When we study the epistles of the great missionary Apostle Paul, as they are now printed in our Bible, meticulously divided up into chapters and verses, and provided sometimes with rather lengthy titles, it is all too easy for us to forget that they were rarely, if ever, intended by their author to be elaborately worked out treatises, or even epistles, in any formal sense of the word. From first to last they were letters, and they can be more deeply appreciated when their essential character is thus understood.
Despite the fact, which even his enemies admitted, that his letters were "weighty and powerful" (II Cor. 10:10), there is not a little evidence to suggest that Paul was not primarily a writer. "Woe is unto me," he cries on one occasion, "if I preach not the gospel" (I Cor. 9:16).

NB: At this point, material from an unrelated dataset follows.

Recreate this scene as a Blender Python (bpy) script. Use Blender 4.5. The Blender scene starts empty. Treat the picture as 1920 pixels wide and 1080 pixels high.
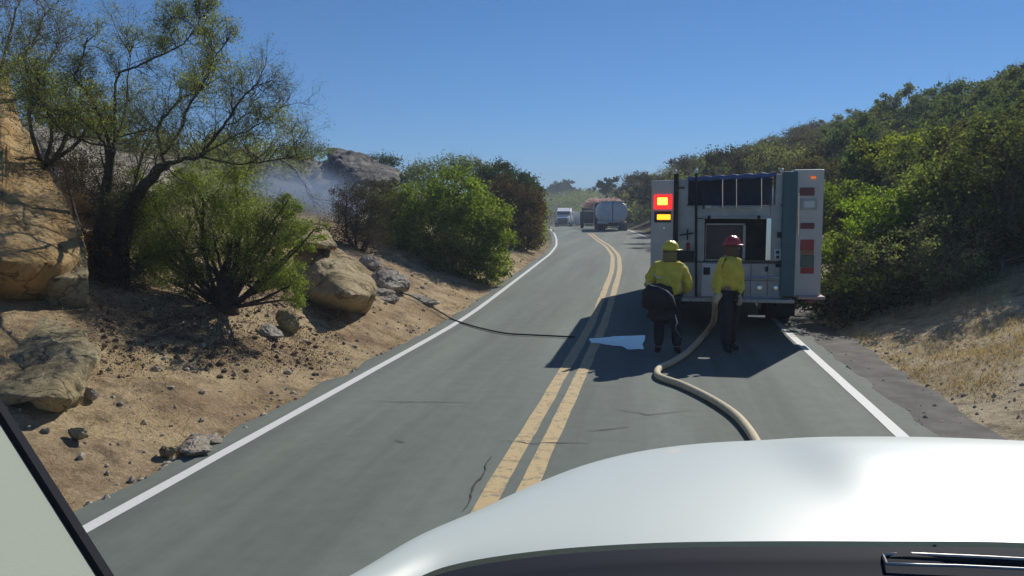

His epistles, then, may be justly regarded as representing the urgent correspondence of an exceedingly active missionary, who was always eager to return as soon as possible to his primary work of teaching and preaching. The driving force which impelled the apostle to write these brief letters, almost in spite of himself, makes them vastly more memorable than if they had appeared in the form of general, unhurried discourses on Christian life and doctrine. Paul's deep understanding of human nature, together with his wide experience in dealing with the stern vicissitudes of the Christian mission field, enabled him to realize and to go far towards solving the problems of churches, such as those in Ephesus. Rome, Corinth, and elsewhere, and of individuals, such as Timothy, Titus, or Philemon.
Subversive Judaic elements in Galatia had undermined the Christian communities which Paul himself had established there. The cause of Christianity seemed all but lost in that region, but the apostle's vigorous and outspoken epistle to the Galatians recalled them to their senses, so that when he visited them a few months later there was evidence of renewed loyalty and of Christian steadfastness.